Be sure to consider all your options to see if there’s a more affordable way to access the cash you need.
Types of cash advances
All cash advances are fairly similar – you borrow money and pay fees and interest in return. The primary differences between the types of cash advances are how you get the money and how much you’ll have to pay for it.
The following table compares the typical transaction fees and APRs for the four main types of cash advances.
Type of Cash Advance | Typical Transaction Fees | Typical APR |
---|---|---|
ATM | 3%–5% of the borrowed amount¹ | 24.99%–29.99%² |
Credit card | 3%–5% of the borrowed amount¹ | 24.99%–29.99%² |
Payday loan | $10–$30 for every $100 borrowed³ | Up to 400%³ |
Merchant | 10%–20% of daily receipts⁴ | Up to 350%⁴ |
ATM cash advance
An ATM cash advance is the most common type. You use your credit card to withdraw money from an ATM, and your credit card provider charges you a one-time cash advance fee.
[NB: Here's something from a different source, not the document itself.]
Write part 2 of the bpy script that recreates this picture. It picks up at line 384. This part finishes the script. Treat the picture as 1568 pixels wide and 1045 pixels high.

You begin accruing interest on the first day, and it appears on your credit card bill at the end of the statement period. Approval odds are high: Unless your card is maxed out, you should be able to take out a cash advance. However, fees and APRs are high.
Credit card cash advance
Some credit card companies will send convenience checks that you can use for cash advances. You can deposit these pre-approved checks or give them to someone who can’t accept cash or card payments.
Contact your credit card company to request a convenience check to be mailed to you. You can fill it out for the amount you need and deposit the check at your bank. Your credit card company will likely charge substantial fees and interest for a cash advance.
Payday loan
A payday loan, also known as a cash advance loan, is a short-term financing option that can tide you over until your next paycheck. These loans are easy to get since they often don’t require a credit check. However, they come with APRs of up to 400%.³
These high rates increase your potential of getting stuck in a debt cycle, so it’s best to explore less expensive options first before turning to payday loans. For example, compared to payday loans, personal loans are much cheaper.
Merchant cash advance
Small business owners may be eligible for a merchant or business cash advance. This type of cash advance allows you to borrow a lump sum in exchange for a percentage of your business’s future daily debit or credit card sales, plus fees.
You can often get a merchant cash advance even if you have poor credit. If you qualify, you can receive funds as early as the next day. However, this option generally comes with high fees and an APR of up to 350%.⁴
Need cash to get you through to payday?
Receiving cash advances can be a slippery slope into debt. Instead, consider options that help you receive your paycheck potentially earlier. Otherwise, a personal loan might be a less risky alternative.
If you need help figuring out whether that alternative is right for you, here are popular reasons for getting a personal loan.
Frequently asked questions
What is a good cash advance APR?
Traditional cash advances typically range from 24.99% to 29.99% APR.² Aim for a cash advance on the lower end of that range to get the best deal.
What is the difference between a cash advance and a loan?
Cash advances are short-term, high-cost borrowing options that you can get from a credit card lender. Personal loans are usually more cost-effective, with a lower interest rate than you can get from your bank or credit union.
Can I get a cash advance with bad credit?
If you’ve already been approved for a credit card, you can request a cash advance even if your credit is less than stellar. However, qualifying for a credit card is harder with bad credit, so you’ll need to shop around and work on improving your credit before applying.
How quickly do I need to repay a cash advance?
Generally, there’s no deadline for how long you have to repay a cash advance. However, the longer it takes you to repay, the more interest the advance will accrue, increasing your overall borrowing cost.